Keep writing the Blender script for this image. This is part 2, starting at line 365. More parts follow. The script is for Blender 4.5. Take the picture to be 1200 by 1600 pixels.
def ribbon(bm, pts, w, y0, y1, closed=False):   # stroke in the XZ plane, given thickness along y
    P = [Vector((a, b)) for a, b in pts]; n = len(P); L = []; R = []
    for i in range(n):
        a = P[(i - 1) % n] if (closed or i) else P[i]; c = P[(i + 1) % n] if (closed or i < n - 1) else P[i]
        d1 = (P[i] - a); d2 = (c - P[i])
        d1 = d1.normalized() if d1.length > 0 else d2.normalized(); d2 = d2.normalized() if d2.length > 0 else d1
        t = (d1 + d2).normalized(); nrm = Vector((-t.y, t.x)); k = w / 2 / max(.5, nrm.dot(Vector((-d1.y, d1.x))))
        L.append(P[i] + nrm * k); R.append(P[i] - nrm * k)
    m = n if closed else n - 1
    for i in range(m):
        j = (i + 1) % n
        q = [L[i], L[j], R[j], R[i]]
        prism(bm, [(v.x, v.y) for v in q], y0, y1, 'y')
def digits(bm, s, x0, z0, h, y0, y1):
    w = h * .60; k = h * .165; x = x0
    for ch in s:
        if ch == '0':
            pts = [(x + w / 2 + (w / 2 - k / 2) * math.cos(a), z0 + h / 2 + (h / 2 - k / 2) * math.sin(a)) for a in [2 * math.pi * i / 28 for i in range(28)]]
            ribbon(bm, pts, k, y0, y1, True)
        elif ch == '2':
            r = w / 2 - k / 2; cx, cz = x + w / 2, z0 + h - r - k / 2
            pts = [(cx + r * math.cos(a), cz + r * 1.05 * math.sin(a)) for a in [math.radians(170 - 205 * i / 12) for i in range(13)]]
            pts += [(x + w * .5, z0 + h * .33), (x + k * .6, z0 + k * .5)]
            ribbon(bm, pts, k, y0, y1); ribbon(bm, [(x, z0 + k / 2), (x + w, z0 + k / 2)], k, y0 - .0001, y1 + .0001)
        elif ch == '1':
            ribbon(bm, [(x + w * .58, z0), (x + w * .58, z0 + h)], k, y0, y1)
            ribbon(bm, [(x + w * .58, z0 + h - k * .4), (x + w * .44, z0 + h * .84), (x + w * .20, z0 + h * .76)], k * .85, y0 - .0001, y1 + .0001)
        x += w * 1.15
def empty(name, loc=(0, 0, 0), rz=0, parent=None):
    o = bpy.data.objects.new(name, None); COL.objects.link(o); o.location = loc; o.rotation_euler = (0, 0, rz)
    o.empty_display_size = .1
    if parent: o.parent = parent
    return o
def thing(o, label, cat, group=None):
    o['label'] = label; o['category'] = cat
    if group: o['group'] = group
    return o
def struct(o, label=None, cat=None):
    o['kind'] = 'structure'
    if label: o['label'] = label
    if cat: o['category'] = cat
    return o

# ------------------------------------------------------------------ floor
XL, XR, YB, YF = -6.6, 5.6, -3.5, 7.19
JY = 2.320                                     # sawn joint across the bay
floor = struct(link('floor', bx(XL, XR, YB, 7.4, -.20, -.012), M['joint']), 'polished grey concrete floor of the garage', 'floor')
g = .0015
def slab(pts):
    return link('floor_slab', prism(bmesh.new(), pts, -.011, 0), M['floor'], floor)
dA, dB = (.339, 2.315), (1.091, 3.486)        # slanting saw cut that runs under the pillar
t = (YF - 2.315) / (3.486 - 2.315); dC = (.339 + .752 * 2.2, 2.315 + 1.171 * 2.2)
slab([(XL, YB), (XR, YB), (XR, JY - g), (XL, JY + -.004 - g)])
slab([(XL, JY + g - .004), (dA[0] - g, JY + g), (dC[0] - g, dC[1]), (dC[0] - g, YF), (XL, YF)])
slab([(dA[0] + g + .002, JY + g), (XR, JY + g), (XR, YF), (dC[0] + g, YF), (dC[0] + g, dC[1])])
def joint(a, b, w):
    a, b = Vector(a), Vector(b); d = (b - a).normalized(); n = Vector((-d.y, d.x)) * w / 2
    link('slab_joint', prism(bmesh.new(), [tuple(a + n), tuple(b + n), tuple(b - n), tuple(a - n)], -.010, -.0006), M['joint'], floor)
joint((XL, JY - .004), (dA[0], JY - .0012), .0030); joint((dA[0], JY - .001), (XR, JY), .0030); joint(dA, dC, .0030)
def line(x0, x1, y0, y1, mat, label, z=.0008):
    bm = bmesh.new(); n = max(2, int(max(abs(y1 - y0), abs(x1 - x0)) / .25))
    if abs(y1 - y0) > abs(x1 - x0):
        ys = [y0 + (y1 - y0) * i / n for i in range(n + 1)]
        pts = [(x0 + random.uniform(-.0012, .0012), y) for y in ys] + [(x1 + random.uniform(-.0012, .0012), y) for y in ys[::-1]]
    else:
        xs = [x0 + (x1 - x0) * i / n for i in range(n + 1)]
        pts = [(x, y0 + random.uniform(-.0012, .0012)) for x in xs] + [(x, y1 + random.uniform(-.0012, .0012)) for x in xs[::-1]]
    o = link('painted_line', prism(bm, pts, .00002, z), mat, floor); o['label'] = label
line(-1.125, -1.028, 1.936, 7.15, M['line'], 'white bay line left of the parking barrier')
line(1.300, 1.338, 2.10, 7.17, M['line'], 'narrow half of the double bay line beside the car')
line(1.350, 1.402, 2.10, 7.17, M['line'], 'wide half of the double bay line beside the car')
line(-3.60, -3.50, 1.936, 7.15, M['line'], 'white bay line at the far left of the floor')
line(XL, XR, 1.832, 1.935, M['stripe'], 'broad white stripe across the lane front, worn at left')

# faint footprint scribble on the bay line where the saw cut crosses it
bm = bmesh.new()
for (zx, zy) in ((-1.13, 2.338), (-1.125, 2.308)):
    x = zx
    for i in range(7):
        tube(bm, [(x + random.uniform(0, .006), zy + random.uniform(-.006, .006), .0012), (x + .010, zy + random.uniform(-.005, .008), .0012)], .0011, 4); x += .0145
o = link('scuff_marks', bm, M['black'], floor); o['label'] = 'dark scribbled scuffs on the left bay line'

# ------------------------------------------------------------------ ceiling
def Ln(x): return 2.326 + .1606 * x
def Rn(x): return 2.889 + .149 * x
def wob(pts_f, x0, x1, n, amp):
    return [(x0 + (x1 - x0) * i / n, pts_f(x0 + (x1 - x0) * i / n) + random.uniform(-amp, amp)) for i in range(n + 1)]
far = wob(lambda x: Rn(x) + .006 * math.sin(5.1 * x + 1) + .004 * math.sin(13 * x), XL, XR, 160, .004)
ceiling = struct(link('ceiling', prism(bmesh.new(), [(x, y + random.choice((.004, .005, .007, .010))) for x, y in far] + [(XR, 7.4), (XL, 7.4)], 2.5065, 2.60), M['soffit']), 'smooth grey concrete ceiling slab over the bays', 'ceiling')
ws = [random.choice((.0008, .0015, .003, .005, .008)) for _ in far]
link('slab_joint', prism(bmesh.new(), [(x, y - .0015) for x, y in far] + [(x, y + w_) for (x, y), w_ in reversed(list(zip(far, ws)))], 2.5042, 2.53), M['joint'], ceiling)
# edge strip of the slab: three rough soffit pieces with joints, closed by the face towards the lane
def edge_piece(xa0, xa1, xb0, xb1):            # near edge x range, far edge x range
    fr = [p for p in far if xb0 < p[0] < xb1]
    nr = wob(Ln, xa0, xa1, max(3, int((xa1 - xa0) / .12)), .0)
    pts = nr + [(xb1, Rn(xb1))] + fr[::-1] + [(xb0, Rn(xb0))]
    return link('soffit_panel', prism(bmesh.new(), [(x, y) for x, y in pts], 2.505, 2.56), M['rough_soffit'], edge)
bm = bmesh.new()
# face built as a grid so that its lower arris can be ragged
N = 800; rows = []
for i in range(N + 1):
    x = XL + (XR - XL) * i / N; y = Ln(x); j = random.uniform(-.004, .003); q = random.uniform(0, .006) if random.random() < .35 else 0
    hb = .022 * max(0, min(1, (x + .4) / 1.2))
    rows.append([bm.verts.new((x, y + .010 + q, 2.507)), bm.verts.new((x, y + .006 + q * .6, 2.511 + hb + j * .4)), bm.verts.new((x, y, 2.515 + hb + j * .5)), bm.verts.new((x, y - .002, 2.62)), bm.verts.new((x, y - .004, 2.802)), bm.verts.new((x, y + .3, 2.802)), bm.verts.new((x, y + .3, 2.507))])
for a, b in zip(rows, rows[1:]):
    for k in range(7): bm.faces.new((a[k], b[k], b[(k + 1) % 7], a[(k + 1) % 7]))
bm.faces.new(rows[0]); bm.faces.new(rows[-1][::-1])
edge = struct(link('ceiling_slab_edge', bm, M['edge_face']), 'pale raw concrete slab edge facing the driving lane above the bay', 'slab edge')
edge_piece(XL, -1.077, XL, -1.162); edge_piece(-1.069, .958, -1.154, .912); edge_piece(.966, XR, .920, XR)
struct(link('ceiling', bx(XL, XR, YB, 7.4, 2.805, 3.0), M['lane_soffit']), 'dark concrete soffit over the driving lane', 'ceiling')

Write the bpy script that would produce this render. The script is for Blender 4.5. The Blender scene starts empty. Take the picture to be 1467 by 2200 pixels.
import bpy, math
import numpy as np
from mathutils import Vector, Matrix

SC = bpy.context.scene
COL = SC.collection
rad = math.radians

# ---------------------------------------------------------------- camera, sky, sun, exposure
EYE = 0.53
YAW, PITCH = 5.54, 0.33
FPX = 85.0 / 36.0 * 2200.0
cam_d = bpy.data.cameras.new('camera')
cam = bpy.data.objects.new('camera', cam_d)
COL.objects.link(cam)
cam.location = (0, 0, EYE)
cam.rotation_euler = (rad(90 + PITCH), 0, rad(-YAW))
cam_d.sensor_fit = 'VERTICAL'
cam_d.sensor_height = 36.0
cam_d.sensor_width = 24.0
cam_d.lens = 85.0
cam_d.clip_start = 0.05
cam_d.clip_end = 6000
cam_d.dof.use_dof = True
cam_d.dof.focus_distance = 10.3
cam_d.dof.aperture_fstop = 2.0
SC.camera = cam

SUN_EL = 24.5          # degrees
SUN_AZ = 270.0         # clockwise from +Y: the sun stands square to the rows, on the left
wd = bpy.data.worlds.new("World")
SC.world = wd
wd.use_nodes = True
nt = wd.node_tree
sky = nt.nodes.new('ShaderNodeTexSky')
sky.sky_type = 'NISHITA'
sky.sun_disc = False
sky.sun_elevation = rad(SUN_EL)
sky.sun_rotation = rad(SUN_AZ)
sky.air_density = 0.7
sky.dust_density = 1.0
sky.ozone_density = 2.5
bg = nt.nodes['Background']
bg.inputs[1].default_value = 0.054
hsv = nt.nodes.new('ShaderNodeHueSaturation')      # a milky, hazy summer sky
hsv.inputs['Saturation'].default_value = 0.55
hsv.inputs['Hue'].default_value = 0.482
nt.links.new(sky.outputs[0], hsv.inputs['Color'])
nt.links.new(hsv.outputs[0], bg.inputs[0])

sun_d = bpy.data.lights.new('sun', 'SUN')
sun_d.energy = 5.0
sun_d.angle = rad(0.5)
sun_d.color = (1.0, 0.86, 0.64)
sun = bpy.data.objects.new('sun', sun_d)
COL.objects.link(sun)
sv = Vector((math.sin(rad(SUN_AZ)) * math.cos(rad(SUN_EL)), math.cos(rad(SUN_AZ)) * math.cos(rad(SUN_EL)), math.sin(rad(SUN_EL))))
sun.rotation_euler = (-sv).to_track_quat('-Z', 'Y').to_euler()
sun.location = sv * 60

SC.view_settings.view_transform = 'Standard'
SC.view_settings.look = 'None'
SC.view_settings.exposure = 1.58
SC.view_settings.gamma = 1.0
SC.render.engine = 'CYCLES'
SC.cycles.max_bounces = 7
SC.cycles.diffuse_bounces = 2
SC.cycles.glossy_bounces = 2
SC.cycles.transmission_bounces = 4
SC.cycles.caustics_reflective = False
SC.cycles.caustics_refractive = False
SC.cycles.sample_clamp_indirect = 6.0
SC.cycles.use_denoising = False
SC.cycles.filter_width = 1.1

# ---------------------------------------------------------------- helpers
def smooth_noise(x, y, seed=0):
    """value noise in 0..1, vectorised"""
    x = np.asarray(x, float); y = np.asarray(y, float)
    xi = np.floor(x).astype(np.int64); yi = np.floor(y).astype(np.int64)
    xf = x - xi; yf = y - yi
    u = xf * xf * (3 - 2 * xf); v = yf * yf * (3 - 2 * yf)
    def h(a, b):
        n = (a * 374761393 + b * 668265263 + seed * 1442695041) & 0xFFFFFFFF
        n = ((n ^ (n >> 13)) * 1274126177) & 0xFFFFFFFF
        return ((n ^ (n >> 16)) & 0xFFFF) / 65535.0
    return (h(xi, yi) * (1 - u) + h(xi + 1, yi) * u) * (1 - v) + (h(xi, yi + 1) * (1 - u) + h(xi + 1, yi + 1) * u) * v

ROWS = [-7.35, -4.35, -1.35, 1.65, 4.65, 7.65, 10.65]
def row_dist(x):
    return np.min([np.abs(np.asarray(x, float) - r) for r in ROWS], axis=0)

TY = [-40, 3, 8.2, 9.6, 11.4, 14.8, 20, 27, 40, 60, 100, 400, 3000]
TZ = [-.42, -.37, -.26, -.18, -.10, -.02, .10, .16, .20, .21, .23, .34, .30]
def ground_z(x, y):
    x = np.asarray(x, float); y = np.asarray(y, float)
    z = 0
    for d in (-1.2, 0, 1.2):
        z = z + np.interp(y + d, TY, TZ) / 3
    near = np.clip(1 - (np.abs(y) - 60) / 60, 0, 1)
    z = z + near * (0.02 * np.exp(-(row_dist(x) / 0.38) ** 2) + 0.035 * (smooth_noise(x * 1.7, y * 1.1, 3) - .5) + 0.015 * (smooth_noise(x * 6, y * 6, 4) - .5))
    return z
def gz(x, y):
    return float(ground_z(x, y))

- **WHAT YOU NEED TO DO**
Only the lines from the one containing "driving lane', 'ceiling')" through the one containing "rad = math.radians" are to be extracted, exactly as they appear, with both ends included.

- **CORRECT RESPONSE**
struct(link('ceiling', bx(XL, XR, YB, 7.4, 2.805, 3.0), M['lane_soffit']), 'dark concrete soffit over the driving lane', 'ceiling')

Write the bpy script that would produce this render. The script is for Blender 4.5. The Blender scene starts empty. Take the picture to be 1467 by 2200 pixels.
import bpy, math
import numpy as np
from mathutils import Vector, Matrix

SC = bpy.context.scene
COL = SC.collection
rad = math.radians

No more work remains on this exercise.